-- Begin Input --

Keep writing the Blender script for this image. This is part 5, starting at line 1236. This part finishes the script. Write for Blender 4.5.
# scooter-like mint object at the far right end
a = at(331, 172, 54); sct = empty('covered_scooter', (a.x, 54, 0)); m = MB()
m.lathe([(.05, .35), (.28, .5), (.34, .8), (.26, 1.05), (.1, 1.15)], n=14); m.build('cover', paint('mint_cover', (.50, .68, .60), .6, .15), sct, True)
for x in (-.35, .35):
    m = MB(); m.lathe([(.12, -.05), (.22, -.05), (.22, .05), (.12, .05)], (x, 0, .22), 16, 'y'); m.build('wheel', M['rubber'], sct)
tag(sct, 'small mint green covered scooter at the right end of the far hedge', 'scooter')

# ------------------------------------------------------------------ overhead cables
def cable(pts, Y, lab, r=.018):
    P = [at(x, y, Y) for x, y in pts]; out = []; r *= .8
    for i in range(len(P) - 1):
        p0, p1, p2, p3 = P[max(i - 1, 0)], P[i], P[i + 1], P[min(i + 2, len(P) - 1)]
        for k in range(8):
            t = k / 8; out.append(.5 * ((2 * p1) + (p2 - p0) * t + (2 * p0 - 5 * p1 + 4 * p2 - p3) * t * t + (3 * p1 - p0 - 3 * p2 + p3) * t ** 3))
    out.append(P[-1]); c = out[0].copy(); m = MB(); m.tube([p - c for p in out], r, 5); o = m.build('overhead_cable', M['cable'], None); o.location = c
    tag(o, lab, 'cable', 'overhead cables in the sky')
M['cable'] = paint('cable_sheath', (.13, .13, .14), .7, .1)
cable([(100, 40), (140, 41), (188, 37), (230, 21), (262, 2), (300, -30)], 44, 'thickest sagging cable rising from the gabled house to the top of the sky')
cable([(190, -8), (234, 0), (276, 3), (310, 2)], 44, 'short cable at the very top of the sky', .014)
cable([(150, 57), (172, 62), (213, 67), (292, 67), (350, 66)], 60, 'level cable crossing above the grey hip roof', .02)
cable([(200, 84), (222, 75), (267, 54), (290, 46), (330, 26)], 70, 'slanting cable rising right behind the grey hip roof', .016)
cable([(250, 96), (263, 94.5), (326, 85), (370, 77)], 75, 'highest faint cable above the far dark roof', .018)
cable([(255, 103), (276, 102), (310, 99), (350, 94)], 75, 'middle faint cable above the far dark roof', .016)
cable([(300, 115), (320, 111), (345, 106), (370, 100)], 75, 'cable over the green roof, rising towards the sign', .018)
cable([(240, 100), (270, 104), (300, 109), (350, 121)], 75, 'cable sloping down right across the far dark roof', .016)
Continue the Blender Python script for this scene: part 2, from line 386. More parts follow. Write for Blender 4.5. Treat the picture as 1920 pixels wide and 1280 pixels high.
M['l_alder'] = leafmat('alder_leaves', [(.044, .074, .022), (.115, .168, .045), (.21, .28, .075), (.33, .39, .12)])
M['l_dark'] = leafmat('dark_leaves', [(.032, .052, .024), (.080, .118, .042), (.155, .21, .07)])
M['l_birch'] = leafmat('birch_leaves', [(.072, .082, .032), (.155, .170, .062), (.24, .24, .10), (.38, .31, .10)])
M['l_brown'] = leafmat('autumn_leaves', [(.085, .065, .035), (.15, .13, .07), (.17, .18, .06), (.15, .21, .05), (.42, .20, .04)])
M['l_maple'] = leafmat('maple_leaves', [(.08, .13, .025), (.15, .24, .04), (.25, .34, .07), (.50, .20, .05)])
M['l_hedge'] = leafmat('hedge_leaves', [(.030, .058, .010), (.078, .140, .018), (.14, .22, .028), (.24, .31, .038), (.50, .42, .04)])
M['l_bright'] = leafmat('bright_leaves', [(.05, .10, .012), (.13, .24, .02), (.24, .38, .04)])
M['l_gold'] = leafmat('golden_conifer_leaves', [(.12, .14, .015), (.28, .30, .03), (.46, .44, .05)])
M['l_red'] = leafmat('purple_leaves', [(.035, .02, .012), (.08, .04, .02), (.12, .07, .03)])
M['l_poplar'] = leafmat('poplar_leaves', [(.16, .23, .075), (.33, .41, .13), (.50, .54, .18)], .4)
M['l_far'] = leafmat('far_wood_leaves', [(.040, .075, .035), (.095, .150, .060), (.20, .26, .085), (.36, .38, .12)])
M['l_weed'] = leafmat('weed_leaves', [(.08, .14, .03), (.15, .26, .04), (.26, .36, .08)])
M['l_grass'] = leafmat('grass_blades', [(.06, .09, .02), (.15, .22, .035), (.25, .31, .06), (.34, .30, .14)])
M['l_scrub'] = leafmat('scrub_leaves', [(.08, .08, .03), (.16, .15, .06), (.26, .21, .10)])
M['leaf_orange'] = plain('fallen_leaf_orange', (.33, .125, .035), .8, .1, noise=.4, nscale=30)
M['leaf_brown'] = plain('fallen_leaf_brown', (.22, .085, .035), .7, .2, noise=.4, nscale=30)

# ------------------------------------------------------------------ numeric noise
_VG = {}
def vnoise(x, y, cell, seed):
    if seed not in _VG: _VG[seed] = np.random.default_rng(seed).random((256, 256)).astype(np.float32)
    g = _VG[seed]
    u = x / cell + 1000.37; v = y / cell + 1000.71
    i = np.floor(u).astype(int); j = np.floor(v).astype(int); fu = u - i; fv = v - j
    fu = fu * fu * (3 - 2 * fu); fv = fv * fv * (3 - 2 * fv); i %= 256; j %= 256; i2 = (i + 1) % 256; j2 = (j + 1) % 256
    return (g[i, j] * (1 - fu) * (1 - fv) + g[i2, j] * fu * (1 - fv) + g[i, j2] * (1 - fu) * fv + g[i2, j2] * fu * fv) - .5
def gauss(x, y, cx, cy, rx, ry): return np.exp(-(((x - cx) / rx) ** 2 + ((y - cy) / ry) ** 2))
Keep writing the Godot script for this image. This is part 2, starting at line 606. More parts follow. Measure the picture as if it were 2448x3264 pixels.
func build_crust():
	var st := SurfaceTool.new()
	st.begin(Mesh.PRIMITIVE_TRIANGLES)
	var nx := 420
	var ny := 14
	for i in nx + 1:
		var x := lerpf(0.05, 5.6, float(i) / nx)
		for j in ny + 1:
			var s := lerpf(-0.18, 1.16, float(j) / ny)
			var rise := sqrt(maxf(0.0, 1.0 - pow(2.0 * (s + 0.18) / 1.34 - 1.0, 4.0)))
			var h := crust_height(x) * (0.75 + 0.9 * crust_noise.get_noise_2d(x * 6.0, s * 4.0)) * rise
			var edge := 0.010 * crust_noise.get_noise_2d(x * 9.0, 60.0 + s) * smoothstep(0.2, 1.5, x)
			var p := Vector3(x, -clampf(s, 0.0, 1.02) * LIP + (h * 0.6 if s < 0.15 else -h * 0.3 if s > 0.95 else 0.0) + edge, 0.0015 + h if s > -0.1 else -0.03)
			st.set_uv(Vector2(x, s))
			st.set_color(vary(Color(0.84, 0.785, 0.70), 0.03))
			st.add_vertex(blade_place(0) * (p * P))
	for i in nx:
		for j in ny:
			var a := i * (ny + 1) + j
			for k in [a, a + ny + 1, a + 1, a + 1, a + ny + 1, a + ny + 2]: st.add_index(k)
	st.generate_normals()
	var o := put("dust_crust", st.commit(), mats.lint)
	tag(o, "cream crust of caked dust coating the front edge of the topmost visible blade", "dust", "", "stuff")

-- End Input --

What the task requires: Return exactly the lines that run from the top of the listing above to the line containing "tag(sct, 'small mint", please, keeping both end lines and leaving out everything else.

Solved problem:
Keep writing the Blender script for this image. This is part 5, starting at line 1236. This part finishes the script. Write for Blender 4.5.
# scooter-like mint object at the far right end
a = at(331, 172, 54); sct = empty('covered_scooter', (a.x, 54, 0)); m = MB()
m.lathe([(.05, .35), (.28, .5), (.34, .8), (.26, 1.05), (.1, 1.15)], n=14); m.build('cover', paint('mint_cover', (.50, .68, .60), .6, .15), sct, True)
for x in (-.35, .35):
    m = MB(); m.lathe([(.12, -.05), (.22, -.05), (.22, .05), (.12, .05)], (x, 0, .22), 16, 'y'); m.build('wheel', M['rubber'], sct)
tag(sct, 'small mint green covered scooter at the right end of the far hedge', 'scooter')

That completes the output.